Economists are quite confused.
The thing about the American market is that expensive phones become relatively cheaper compared with cheap phones, and people have their phones longer. This is good because it drives development of high end devices and software, but ultimately bad for 90% of the users who don't care, they just want a cheap but good phone. In effect high end devices are subsidized by low end devices.

In Europe there is a much faster turn-around of phones, typically 1 year. This will drive hardware development at a faster rate, and will also enable manufacturers to produce cheaper phones (price per unit) because they produce much more units.

The one who will succeed in both "worlds" is Google. Android now runs equally well on 1€ (150-200€ total per year) devices in Europe (Samsung, SE), as it does on "high end" devices.

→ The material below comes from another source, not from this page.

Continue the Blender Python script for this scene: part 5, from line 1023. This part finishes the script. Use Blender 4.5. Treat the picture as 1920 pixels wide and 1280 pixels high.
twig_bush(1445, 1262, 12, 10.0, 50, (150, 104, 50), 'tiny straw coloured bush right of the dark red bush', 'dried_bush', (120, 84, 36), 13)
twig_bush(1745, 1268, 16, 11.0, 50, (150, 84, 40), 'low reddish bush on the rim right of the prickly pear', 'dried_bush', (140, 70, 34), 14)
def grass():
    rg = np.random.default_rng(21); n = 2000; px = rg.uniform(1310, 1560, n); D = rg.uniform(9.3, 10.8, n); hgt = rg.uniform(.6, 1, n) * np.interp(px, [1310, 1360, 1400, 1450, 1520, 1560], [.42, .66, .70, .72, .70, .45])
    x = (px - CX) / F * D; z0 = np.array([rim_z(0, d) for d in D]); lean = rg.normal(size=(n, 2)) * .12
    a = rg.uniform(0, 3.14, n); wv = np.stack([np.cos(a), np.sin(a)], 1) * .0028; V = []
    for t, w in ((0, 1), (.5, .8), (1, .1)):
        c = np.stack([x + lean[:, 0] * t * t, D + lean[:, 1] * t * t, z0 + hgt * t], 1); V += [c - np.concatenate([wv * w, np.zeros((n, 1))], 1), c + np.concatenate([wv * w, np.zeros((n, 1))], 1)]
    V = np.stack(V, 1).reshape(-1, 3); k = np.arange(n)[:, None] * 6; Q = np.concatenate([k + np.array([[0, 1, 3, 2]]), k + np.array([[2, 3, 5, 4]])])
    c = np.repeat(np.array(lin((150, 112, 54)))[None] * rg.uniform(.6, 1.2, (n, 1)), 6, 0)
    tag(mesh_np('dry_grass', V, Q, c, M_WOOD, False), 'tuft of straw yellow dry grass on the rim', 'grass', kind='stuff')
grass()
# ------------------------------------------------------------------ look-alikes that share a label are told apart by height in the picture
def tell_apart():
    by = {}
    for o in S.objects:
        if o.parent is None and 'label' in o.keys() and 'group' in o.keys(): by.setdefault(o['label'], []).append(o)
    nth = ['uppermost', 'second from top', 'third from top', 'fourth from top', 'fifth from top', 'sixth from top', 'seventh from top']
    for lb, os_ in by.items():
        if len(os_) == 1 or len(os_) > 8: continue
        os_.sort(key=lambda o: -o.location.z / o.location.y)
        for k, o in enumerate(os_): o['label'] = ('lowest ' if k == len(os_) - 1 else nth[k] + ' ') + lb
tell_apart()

So, the point is that as of summer 2010, there is no such thing as high end device. Android, SE and Samsung has totally changed the face of the mobile marked. There is nothing you can do with a €400-500 device that you can't do with a €1 (150€) device. This has happened literally within the months of June and July. How Nokia (or anyone not running Android) is going to compete with this, is becoming an increasingly larger mystery as HW and production facilities of cheap Android devices is continuously optimized. Nokia better start getting those Symbian^3/4 devices out, or they will die. The next who will loose most of its market share, at least outside US, is Apple and RIM.